Wednesday, August 22, 2012

Allison, Joan and Grace

Not surprisingly, I love t.v. shows where a character sees beings other people don't. (But only if they really do. Shows, movies, or books about fake psychics who con people absolutely infuriate me.)

I was a Medium fan from the first episode. As portrayed by Patricia Arquette, Allison DuBois is very normal. She's married, works for the D.A. in Phoenix, and has three daughters to get fed, to school, back from school, fed again, and to bed. Plus, she has dead people who show up with messages. Most are victims of crimes who want help, though Allison's dead father-in-law feels free to pop in from time to time, even if Allison is in the shower. Her daughters have their own intuitive gifts, which allow them to pick up the crayon they want without looking (actually a deleted scene from the pilot, but included on the DVD set) to knowing exactly how many marbles are in a jar in a class project to occasionally predicting the stock market. Through it all, husband/father Joe Dubois, an aerospace engineer, tries to find reason among the unreasonable and maybe get a full night's sleep. Totally normal stuff, at least from my perspective.

Joan of Arcadia is a little more out there. In fact, I didn't watch it when it first aired because I thought it would be really Christian. Turns out, it so isn't. Joan is a perfectly normal teenager in a non-religious household. Her mother is somewhat ambivalent about her Catholic roots. Her agnostic father borders on bitterness toward it. Yet, one day God starts talking to Joan. The show's theme song is that '90s classic "What If God Was One Of Us" and God appears in many forms throughout the series. My favorite is goth teenager God, though I also love when God shows up as a little girl on a playground. Naturally, Joan tries to ignore God, thinks she's going crazy, and finally believes the way all belief happens...when there's simply no other explanation.

Not that Joan leaps into unyielding obedience. She does plenty of questioning, which God permits, but never answers. And, you know how asking a teenager to set the table is a chore? Uh, yeah. But when she relents and acts on faith, she gets a glimpse of  those famous mysterious ways. (You know, like the U2 song.)  Add to all this, one of the most realistic family and high school experiences on t.v. Sadly, Joan of Arcadia only ran two seasons and ended on a cliffhanger (though my money is totally on Joan in that one.)

And then there's Saving Grace. Holly Hunter is Detective Grace Hanadarko, Oklahoma City Police. When she isn't solving crimes and catching bad guys--which she does, as everything else, wholeheartedly--she's getting drunk, having sex with various men, breaking regulations, flashing her neighbor, lying to everyone, and defying authority. She adores her nephew, Clay, spoils her bulldog, Gus, and would walk through fire for her best friend, Rhetta.

One night, in a moment of crisis, she cries "God, help me," and winds up with a "last chance" angel named Earl. Tobacco-chewing and t-shirt-wearing Earl is as stubborn as Grace and they wrestle (literally) for a few episodes before Grace comes close to accepting that she's stuck with him. What she's even less thrilled about is Earl trying to lead her back to God and the work she is meant to do. 

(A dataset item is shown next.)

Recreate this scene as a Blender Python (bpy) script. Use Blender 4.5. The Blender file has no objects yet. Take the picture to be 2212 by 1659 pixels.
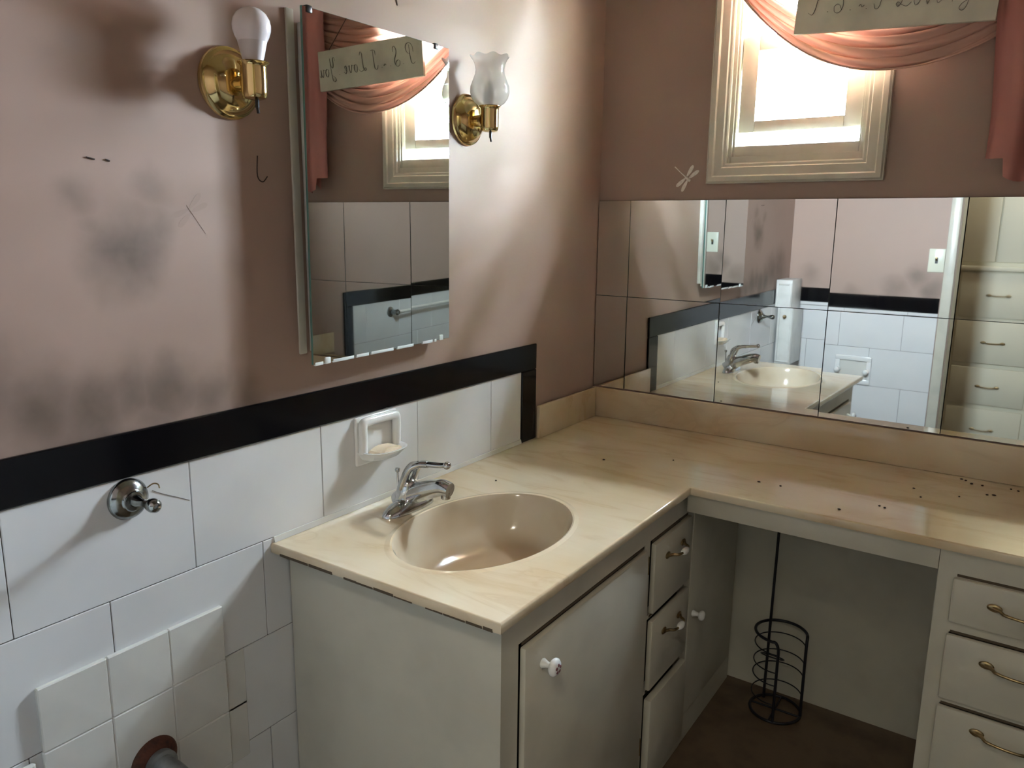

I love so many things about this show: the way Grace empathizes with victims of crime and goes to any length to get them justice; the way Grace and her partners squabble, pull pranks on each other, but always back each other up; the way Rhetta and Grace speak in the shorthand of life-long friendship; the way Grace loves Clay and Gus; the way she uses a call for a "double homicide" as a standard excuse to get out of dreaded family occasions; and the way each episode swings wildly from hilarious to tragic to miraculous, in ways that are connected and random. Kind of like life.

Most of all, I love the relationship Grace has with Earl. He shows up with orders from "the boss" but also stays for pizza, beer, and a movie. He tells her the truth, even when she doesn't want to hear it, and even loses his temper a time or two, but he always comes back. And when life is too much, and she crumbles, he's there not just to catch her, but hold her tightly. Earl's love for Grace is sometimes described as paternal, but it's more than that. It's agape--a Gandhian term for loving someone simply because of not just who they are, but that they are...that they exist as you exist, as both creations and reflections of God. And the fact that a television show can show all this dazzles me.